Depression weighed heavy on me. I didn’t get out of bed some mornings. I didn’t want to face people because I felt like I was wearing shame on my sleeve. I’d smile, but inside I was replaying every mistake, every if I had just did this or maybe I shouldn’t have done that, every timeline I thought I’d missed.
And Girl, I still have those moments. The days where I feel like Naomi, convinced that God has made my life bitter now. But the difference today is this: I don’t stay there. I say a Prayer and remember what He has brought me from and keep it pushing. Because here’s what God showed me through Naomi’s story: just because you feel empty doesn’t mean you are.
Crying With Hope
I ain’t gon’ lie… I didn’t jump back into deep prayers. I started with the raw, messy ones: “God, I don’t even know what to say, but I need You.”
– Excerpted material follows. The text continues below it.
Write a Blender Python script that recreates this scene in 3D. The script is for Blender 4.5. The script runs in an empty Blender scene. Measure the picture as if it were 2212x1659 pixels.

I asked Him to help me stop grieving the girl I thought I should’ve been, and start trusting the woman He’s still calling me to be.
And slowly… He’s been softening me. Healing me. Reminding me that even in the emptiness, He’s not done.
Do I still cry? Yes. Do I still feel the sting of failure? Absolutely. But the difference now is that I cry with hope. I cry knowing God hears me. I cry knowing Mara isn’t the ending.
So if you’ve ever felt like you had nothing left and bitterness has become your name, hear me: you’re not alone. I know what that aching pain feels like. I know what depression whispers. But I also know this: God still has Ruths walking beside you. He still has fields for you to glean in. He still has chapters left in your story.
I mourned myself, but God met me. And He’s not through.
Scripture Reflections
📖 Ruth 1:20 “Don’t call me Naomi,” she told them. “Call me Mara, because the Almighty has made my life very bitter.”
📖 Ruth 4:14–15 “The women said to Naomi: “Praise be to the Lord, who this day has not left you without a guardian-redeemer. May he become famous throughout Israel! He will renew your life and sustain you in your old age. For your daughter-in-law, who loves you and who is better to you than seven sons, has given him birth.””
📖 Psalm 34:18 “The Lord is close to the brokenhearted and saves those who are crushed in spirit.”
📖 Ruth 1:16 “But Ruth replied, “Don’t urge me to leave you or to turn back from you. Where you go I will go, and where you stay I will stay. Your people will be my people and your God my God.”